- **Short problem**
Reproduce exactly the lines below from the one containing "Write part 2" through the one containing "return r * e", including both, and nothing else.

- **Input material**
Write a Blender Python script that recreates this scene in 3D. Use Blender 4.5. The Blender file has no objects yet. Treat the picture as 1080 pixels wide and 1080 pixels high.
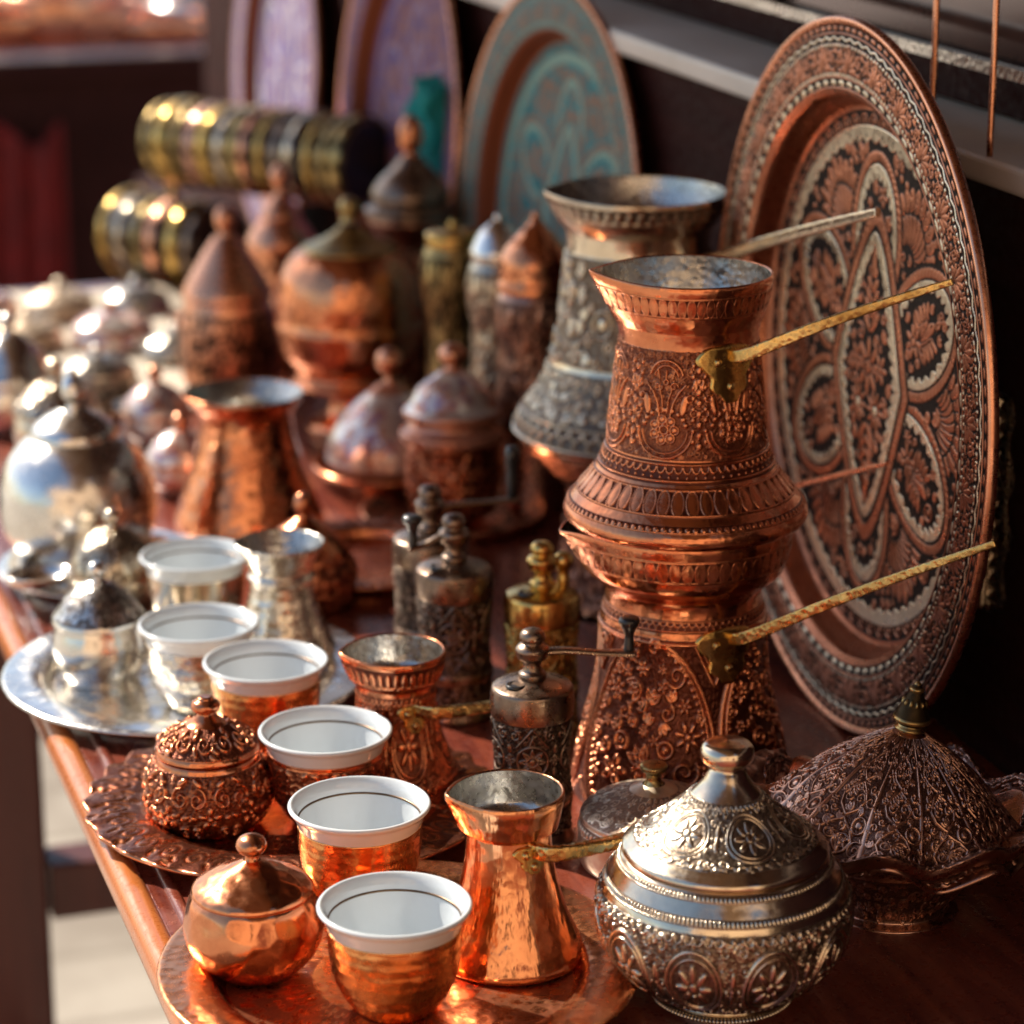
import bpy, math, random
import numpy as np
rad = math.radians
sc = bpy.context.scene
COL = sc.collection
PI = math.pi

# ------------------------------------------------------------------ camera
FPX, PITCH, HC, YAW = 2900.0, rad(17), 0.54, rad(18.3)
fw = np.array([math.cos(PITCH)*math.sin(YAW), math.cos(PITCH)*math.cos(YAW), -math.sin(PITCH)])
rt = np.array([math.cos(YAW), -math.sin(YAW), 0.0])
up = np.cross(rt, fw)
cd = bpy.data.cameras.new('camera'); cam = bpy.data.objects.new('camera', cd); COL.objects.link(cam)
cam.location = (0, 0, HC); cam.rotation_euler = (PI/2-PITCH, 0, -YAW)
cd.sensor_width = 36; cd.lens = FPX/1080*36
cd.clip_start = 0.05; cd.clip_end = 300
cd.dof.use_dof = True; cd.dof.focus_distance = 1.225; cd.dof.aperture_fstop = 6.9; cd.dof.aperture_blades = 0
sc.camera = cam

# ------------------------------------------------------------------ world, sun, exposure
SUN_EL, SUN_AZ = rad(42), rad(-32)          # azimuth measured from +Y, negative to the left
w = bpy.data.worlds.new('World'); sc.world = w; w.use_nodes = True
nt = w.node_tree; nt.nodes.clear()
sky = nt.nodes.new('ShaderNodeTexSky'); sky.sky_type = 'NISHITA'; sky.sun_disc = False
sky.sun_elevation = SUN_EL; sky.sun_rotation = SUN_AZ
bg = nt.nodes.new('ShaderNodeBackground'); bg.inputs[1].default_value = 0.082
wo = nt.nodes.new('ShaderNodeOutputWorld')
nt.links.new(sky.outputs[0], bg.inputs[0]); nt.links.new(bg.outputs[0], wo.inputs[0])
sl = bpy.data.lights.new('sun', 'SUN'); sl.energy = 4.4; sl.angle = rad(0.53); sl.color = (1, 0.90, 0.76)
so = bpy.data.objects.new('sun', sl); COL.objects.link(so)
sd = np.array([math.sin(SUN_AZ)*math.cos(SUN_EL), math.cos(SUN_AZ)*math.cos(SUN_EL), math.sin(SUN_EL)])
so.rotation_euler = (PI/2-SUN_EL, 0, PI-SUN_AZ)
so.location = (-3, 4, 4)
sc.view_settings.view_transform = 'Standard'; sc.view_settings.look = 'None'
sc.view_settings.exposure = 0.95; sc.view_settings.gamma = 1; sc.view_settings.use_curve_mapping = False
cy = sc.cycles
cy.use_denoising = True; cy.sample_clamp_indirect = 6; cy.max_bounces = 8; cy.glossy_bounces = 5
cy.caustics_reflective = True; cy.blur_glossy = 0.4

# ------------------------------------------------------------------ pixel helpers (photo coordinates -> metres)
def at(x, y, z=0.0):
    v = fw + rt*(x-540)/FPX + up*(540-y)/FPX
    return v*((z-HC)/v[2]) + np.array([0, 0, HC])
def atX(x, y, X):
    v = fw + rt*(x-540)/FPX + up*(540-y)/FPX
    return v*(X/v[0]) + np.array([0, 0, HC])
def atd(x, y, d):
    v = fw + rt*(x-540)/FPX + up*(540-y)/FPX
    return v*d + np.array([0, 0, HC])
def zof(X, Y, ypx):
    k = (540-ypx)/FPX; q0 = np.array([X, Y, -HC])
    return (k*(q0@fw) - q0@up)/(up[2]-k*fw[2])
def spot(x, y, z0=0.0):
    p = at(x, y, z0); return (p[0], p[1], z0)
def prof(loc, lst):
    """[(ypx, radius px[, sharp])] -> [(r, z above base, sharp)]"""
    out = []
    for e in lst:
        z = zof(loc[0], loc[1], e[0]); d = (np.array([loc[0], loc[1], z-HC])@fw)
        out.append((e[1]*d/FPX, z-loc[2], e[2] if len(e) > 2 else 0))
    return out
def rpx(loc, r, z=0):
    d = (np.array([loc[0], loc[1], loc[2]+z-HC])@fw); return r*d/FPX

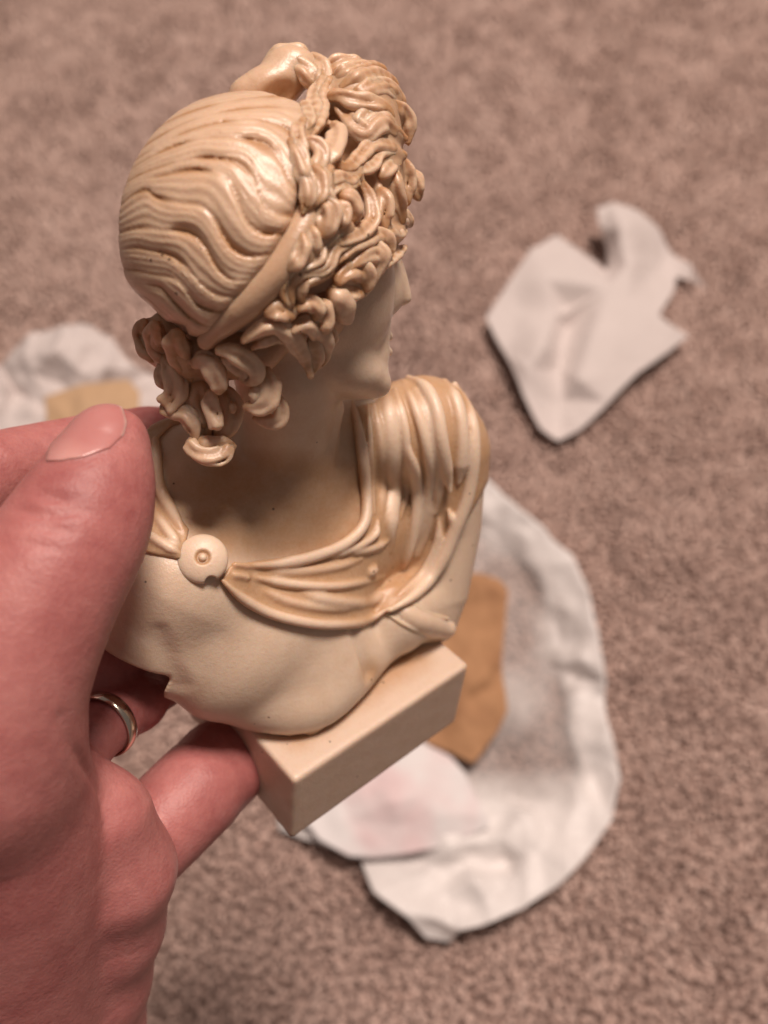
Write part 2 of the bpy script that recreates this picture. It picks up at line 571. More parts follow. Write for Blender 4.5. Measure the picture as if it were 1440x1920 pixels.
CC = P(476, 456, 60); CR_ = (233, 250, 222)
cf = Field(CC - [255, 262, 250], CC + [255, 275, 250], 3.0)
cf.ell(CC, CR_)
cap0 = cf.copy()
def on(field, path, lift, step=5.0, smooth=9):
    q = spline(path, step)
    z = np.array([field.hit(a, b) for a, b in q])
    k = min(smooth, len(z) // 2 * 2 - 1)
    if k >= 3:
        zp = np.r_[[z[0]] * (k // 2), z, [z[-1]] * (k // 2)]
        z = np.convolve(zp, np.ones(k) / k, 'valid')
    lift = np.interp(np.linspace(0, 1, len(z)), np.linspace(0, 1, np.size(lift)), np.atleast_1d(lift))
    return np.array([P(a, b, c + l) for (a, b), c, l in zip(q, z, lift)])
def taper(n, r, a=0.35, b=0.35, p=0.25):
    t = np.linspace(0, 1, n)
    e = np.minimum(1, np.minimum(a + t / p * (1 - a), b + (1 - t) / p * (1 - b)))
    return r * e

# lines between the waves of hair, top to bottom, as traced knots
WAVES = [
    [(0, 380), (150, 270), (300, 170), (450, 90), (600, 40), (750, 0), (900, -20), (1350, -40)],
    [(0, 440), (150, 330), (300, 235), (450, 160), (600, 110), (750, 75), (900, 50), (1050, 40), (1200, 40), (1350, 60)],
    [(0, 520), (150, 400), (300, 300), (450, 222), (600, 172), (750, 136), (900, 116), (1050, 108), (1200, 120), (1350, 145)],
    [(0, 570), (150, 450), (300, 355), (450, 285), (600, 235), (750, 205), (900, 192), (1050, 215), (1150, 265), (1200, 330), (1350, 520)],
    [(0, 600), (150, 490), (300, 410), (450, 350), (600, 318), (750, 312), (900, 335), (1000, 362), (1050, 400), (1100, 470), (1140, 570), (1190, 660), (1350, 800)],
    [(0, 660), (150, 570), (300, 515), (450, 474), (600, 460), (750, 472), (830, 495), (880, 530), (930, 610), (955, 700), (1000, 795), (1080, 842), (1170, 850), (1350, 900)],
    [(0, 690), (100, 620), (200, 590), (300, 572), (450, 535), (550, 528), (640, 545), (720, 585), (790, 670), (835, 790), (890, 905), (980, 965), (1090, 968), (1350, 960)],
    [(0, 800), (100, 705), (200, 668), (260, 715), (400, 755), (560, 782), (650, 864), (715, 980), (790, 1080), (900, 1125), (1060, 1095), (1350, 1050)],
    [(0, 960), (150, 930), (310, 945), (430, 948), (530, 988), (600, 1065), (650, 1160), (710, 1240), (790, 1285), (930, 1275), (1350, 1200)],
    [(0, 1080), (120, 1060), (230, 1080), (350, 1110), (450, 1170), (510, 1250), (570, 1320), (660, 1375), (770, 1390), (1000, 1370), (1350, 1300)],
    [(0, 1200), (130, 1215), (250, 1245), (350, 1258), (430, 1315), (500, 1400), (560, 1460), (700, 1495), (1000, 1480), (1350, 1400)],
    [(0, 1290), (120, 1300), (200, 1310), (290, 1320), (350, 1390), (420, 1470), (500, 1540), (700, 1600), (1350, 1560)],
    [(0, 1380), (100, 1370), (200, 1400), (300, 1490), (400, 1570), (600, 1690), (1350, 1700)],
    [(0, 1480), (200, 1500), (400, 1680), (1350, 1800)],
]
WX = np.arange(-60, 1420, 10.0)
WY = []
for w in WAVES:
    q = spline(w, 8.0)
    WY.append(np.interp(WX, q[:, 0], q[:, 1]))
WY = np.array(WY)
for k_ in range(1, len(WY)):
    WY[k_] = np.maximum(WY[k_], WY[k_ - 1] + 12)
def wave(px, py):
    """(height in units, 0..1 crest) of the combed waves at those sight lines"""
    cx = (px - 220) * 3.6; cy = (py - 170) * 3.6
    Yk = np.stack([np.interp(cx, WX, w) for w in WY])
    k = np.clip((Yk <= cy).sum(0) - 1, 0, len(WY) - 2)
    a = np.take_along_axis(Yk, k[None], 0)[0]; b = np.take_along_axis(Yk, k[None] + 1, 0)[0]
    t = np.clip((cy - a) / (b - a), 0, 1)
    t = t + 0.04 * np.sin(cx * .021 + k * 2.3) * t * (1 - t) * 4
    gap = (b - a) / 3.6
    A = np.clip(gap * 0.21, 1.3, 10) * np.interp(cx, [0, 160, 420, 900], [.35, .55, 1.0, 1.05])
    c_ = 0.5 - 0.5 * np.cos(2 * math.pi * np.clip(t, 0, 1))
    crest = c_ / (c_ + 0.28) * 1.28
    kn = np.where(t < .5, k, k + 1)
    g_ = np.clip(0.72 + 0.55 * np.sin(cx * .0105 + kn * 2.6) + .25 * np.sin(cx * .023 + kn * 1.3), .12, 1.15)
    crest = 1 - (1 - crest) * g_
    skew = 1 - 0.25 * t
    n3 = 3 + (k % 2)
    s3 = (t * n3) % 1.0
    fine = 0.5 - 0.5 * np.cos(2 * math.pi * s3)
    amp = (0.78 + 0.45 * np.sin(cx * .008 + k * 2.4)) * np.interp(k, [0, 3, 6], [.6, .75, 1.0])
    h = A * amp * (crest * skew - 0.55) + np.clip(gap * .045, .3, 1.8) * (fine - .5)
    return h, np.clip(crest * .8 + fine * .25, 0, 1)
m_ = np.abs(cf.D) < 45
ii = np.argwhere(m_); p_ = cf.lo + cf.h * ii
px_, py_ = to_px(p_[:, 0], p_[:, 1], p_[:, 2])
cf.D[m_] -= wave(px_, py_)[0].astype(np.float32)
# the cap ends at the ribbon and at the nape
band_line = H1((1330, 110), (1235, 640), (1180, 880), (1010, 1180), (800, 1430), (620, 1640), (545, 1665))
def clip_cap(f, poly, k=6):
    band = np.abs(f.D) < 30
    ii = np.argwhere(band)
    p = f.lo + f.h * ii
    px, py = to_px(p[:, 0], p[:, 1], p[:, 2])
    d = poly_dist(px, py, poly)
    v = f.D[band]
    f.D[band] = smax(v, d.astype(np.float32), k)
    rest = ~band & (f.D < 0)
    ii = np.argwhere(rest); p = f.lo + f.h * ii
    px, py = to_px(p[:, 0], p[:, 1], p[:, 2])
    f.D[rest] = np.maximum(f.D[rest], poly_dist(px, py, poly))
nape = H1((480, 1650), (455, 1590), (330, 1555), (220, 1450), (100, 1360), (60, 1330))
capoly = band_line + nape + [(150, 560), (150, 120), (560, 120)]
clip_cap(cf, capoly, 22)
def w_cap(V):
    px, py = to_px(V[:, 0], V[:, 1], V[:, 2])
    return np.clip(0.86 - wave(px, py)[1] * 0.88, 0.04, 0.85)
hair = mkf('hair', cf, M_HAIR, bust, {'wash': w_cap}, relax=1)

# --- ribbon round the head
hb = Field(P(350, 700, 330) - [60, 60, 400], P(700, 300, 0) + [60, 60, 420], 3.0)
for path, r in ((H1((1335, 700), (1270, 900), (1110, 1170), (900, 1400), (700, 1590), (600, 1690)), 26), (H1((1300, 840), (1160, 1110), (950, 1370), (760, 1560)), 22)):
    q = on(cap0, path, [-23, -22, -20, -22, -28])
    hb.chain(q, taper(len(q), r, .7, .6), 14)
mkf('ribbon', hb, M_HAIR, bust, {'wash': lambda V: np.full(len(V), 0.35)}, relax=3)

# --- locks of hair
hf = bf.copy()
hf.D = np.minimum(hf.D, 400)
rng = random.Random(5)
full = Field((-560, 60, -330), (120, 900, 330), 5)   # what the locks lie on
pts = np.stack(np.meshgrid(*[full.lo[i] + full.h * np.arange(full.n[i]) for i in range(3)], indexing='ij'), -1)
full.D = np.where((pts >= bf.lo).all(-1) & (pts <= bf.lo + bf.h * (bf.n - 1)).all(-1), bf.val(pts), 400).astype(np.float32)
full.ell(CC, CR_, None, 10)
base = Field((-560, 60, -330), (120, 900, 330), 4.2)
for f_ in (base, full):
    f_.ell(P(668, 232, 12), (76, 88, 96), None, 40)
    f_.ell(P(692, 350, 4), (66, 116, 102), None, 60)
    f_.ell(P(632, 470, 36), (98, 96, 90), None, 60)
    f_.ell(P(560, 592, 55), (88, 58, 74), None, 50)
    f_.ell(P(430, 660, 60), (95, 50, 60), None, 40)
    f_.ell(P(370, 730, 5), (50, 75, 40), None, 40)
    f_.ell(P(320, 640, -10), (50, 60, 50), None, 40)
full0 = full.copy()
CORES = []

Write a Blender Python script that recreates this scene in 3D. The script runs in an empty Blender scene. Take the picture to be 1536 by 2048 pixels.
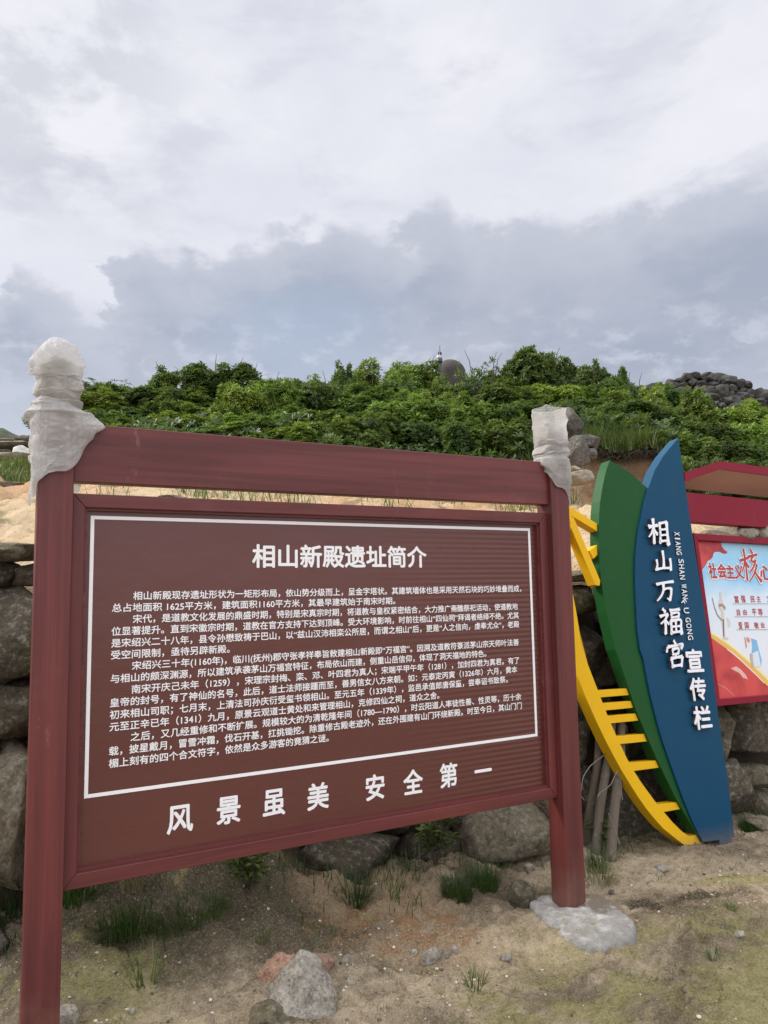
import bpy, math, random
import numpy as np
from mathutils import Vector, Matrix, Euler
random.seed(7); RS = np.random.RandomState(7)
SC = bpy.context.scene; COL = SC.collection
R = math.radians

# ------------------------------------------------------------------ camera
FPX, PITCH, ROLL, CH = 1480.0, 0.1022, -0.0166, 1.5      # focal length in photo pixels (1536 x 2048)
_f = np.array([0, math.cos(PITCH), math.sin(PITCH)]); _u = np.array([0, -math.sin(PITCH), math.cos(PITCH)]); _r = np.array([1., 0, 0])
CR = math.cos(ROLL)*_r + math.sin(ROLL)*_u; CU = -math.sin(ROLL)*_r + math.cos(ROLL)*_u; CF = _f
EYE = np.array([0, 0, CH])
cam = bpy.data.cameras.new('camera'); camo = bpy.data.objects.new('camera', cam); COL.objects.link(camo)
cam.sensor_fit = 'VERTICAL'; cam.sensor_height = 36.0; cam.lens = FPX/2048*36.0
cam.clip_start = 0.05; cam.clip_end = 3000
camo.matrix_world = Matrix(((CR[0], CU[0], -CF[0], 0), (CR[1], CU[1], -CF[1], 0), (CR[2], CU[2], -CF[2], CH), (0, 0, 0, 1)))
SC.camera = camo

# ------------------------------------------------------------------ view
SC.view_settings.view_transform = 'Standard'; SC.view_settings.look = 'None'
SC.view_settings.exposure = 0.15; SC.view_settings.gamma = 1.0; SC.view_settings.use_curve_mapping = False
SC.cycles.max_bounces = 8; SC.cycles.transparent_max_bounces = 12; SC.cycles.use_denoising = True

# ------------------------------------------------------------------ rays from the photo to real planes
def ray(x, y):
    d = CF + CR*(x-768)/FPX - CU*(y-1024)/FPX
    return d/np.linalg.norm(d)
def onplane(x, y, O, n):
    d = ray(x, y); return EYE + d*(((O-EYE) @ n)/(d @ n))
def at_y(x, y, Y): return onplane(x, y, np.array([0, Y, 0.]), np.array([0, 1., 0]))
def on_z(x, y, z): return onplane(x, y, np.array([0, 0, z]), np.array([0, 0, 1.]))

# ------------------------------------------------------------------ node helpers
def srgb(r, g, b):
    return tuple(((c/255)/12.92 if c/255 <= .04045 else ((c/255+.055)/1.055)**2.4) for c in (r, g, b)) + (1.,)
class NT:
    def __init__(s, tree): s.t = tree; s.n = tree.nodes; s.l = tree.links
    def new(s, typ, **kw):
        n = s.n.new(typ)
        for k, v in kw.items(): setattr(n, k, v)
        return n
    def put(s, sock, v):
        if isinstance(v, bpy.types.NodeSocket): s.l.new(v, sock)
        elif v is not None: sock.default_value = v
    def math(s, op, a, b=None, c=None, clamp=False):
        n = s.new('ShaderNodeMath', operation=op, use_clamp=clamp)
        for i, v in enumerate((a, b, c)): s.put(n.inputs[i], v)
        return n.outputs[0]
    def mix(s, f, a, b, blend='MIX'):
        n = s.new('ShaderNodeMix', data_type='RGBA', blend_type=blend)
        s.put(n.inputs[0], f); s.put(n.inputs[6], a); s.put(n.inputs[7], b); return n.outputs[2]
    def noise(s, vec, scale, detail=5, rough=.55, dist=0, out=0):
        n = s.new('ShaderNodeTexNoise'); s.put(n.inputs['Vector'], vec); n.inputs['Scale'].default_value = scale
        n.inputs['Detail'].default_value = detail; n.inputs['Roughness'].default_value = rough; n.inputs['Distortion'].default_value = dist
        return n.outputs[out]
    def voro(s, vec, scale, feature='F1', out='Distance', rnd=1.0):
        n = s.new('ShaderNodeTexVoronoi', feature=feature); s.put(n.inputs['Vector'], vec); n.inputs['Scale'].default_value = scale
        n.inputs['Randomness'].default_value = rnd
        return n.outputs[out]
    def ss(s, v, a, b, lo=0., hi=1.):
        n = s.new('ShaderNodeMapRange', interpolation_type='SMOOTHSTEP'); s.put(n.inputs[0], v)
        n.inputs[1].default_value = a; n.inputs[2].default_value = b; n.inputs[3].default_value = lo; n.inputs[4].default_value = hi
        return n.outputs[0]
    def mapping(s, vec, scale=(1, 1, 1), loc=(0, 0, 0), rot=(0, 0, 0)):
        n = s.new('ShaderNodeMapping'); s.put(n.inputs[0], vec); n.inputs[1].default_value = loc; n.inputs[2].default_value = rot; n.inputs[3].default_value = scale
        return n.outputs[0]
    def bump(s, h, strength=.3, dist=.02, normal=None):
        n = s.new('ShaderNodeBump'); n.inputs['Strength'].default_value = strength; n.inputs['Distance'].default_value = dist
        s.put(n.inputs['Height'], h)
        if normal is not None: s.put(n.inputs['Normal'], normal)
        return n.outputs[0]
    def objco(s): return s.new('ShaderNodeTexCoord').outputs['Object']
    def pos(s): return s.new('ShaderNodeNewGeometry').outputs['Position']
    def rand(s): return s.new('ShaderNodeObjectInfo').outputs['Random']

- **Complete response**
Write part 2 of the bpy script that recreates this picture. It picks up at line 571. More parts follow. Write for Blender 4.5. Measure the picture as if it were 1440x1920 pixels.
CC = P(476, 456, 60); CR_ = (233, 250, 222)
cf = Field(CC - [255, 262, 250], CC + [255, 275, 250], 3.0)
cf.ell(CC, CR_)
cap0 = cf.copy()
def on(field, path, lift, step=5.0, smooth=9):
    q = spline(path, step)
    z = np.array([field.hit(a, b) for a, b in q])
    k = min(smooth, len(z) // 2 * 2 - 1)
    if k >= 3:
        zp = np.r_[[z[0]] * (k // 2), z, [z[-1]] * (k // 2)]
        z = np.convolve(zp, np.ones(k) / k, 'valid')
    lift = np.interp(np.linspace(0, 1, len(z)), np.linspace(0, 1, np.size(lift)), np.atleast_1d(lift))
    return np.array([P(a, b, c + l) for (a, b), c, l in zip(q, z, lift)])
def taper(n, r, a=0.35, b=0.35, p=0.25):
    t = np.linspace(0, 1, n)
    e = np.minimum(1, np.minimum(a + t / p * (1 - a), b + (1 - t) / p * (1 - b)))
    return r * e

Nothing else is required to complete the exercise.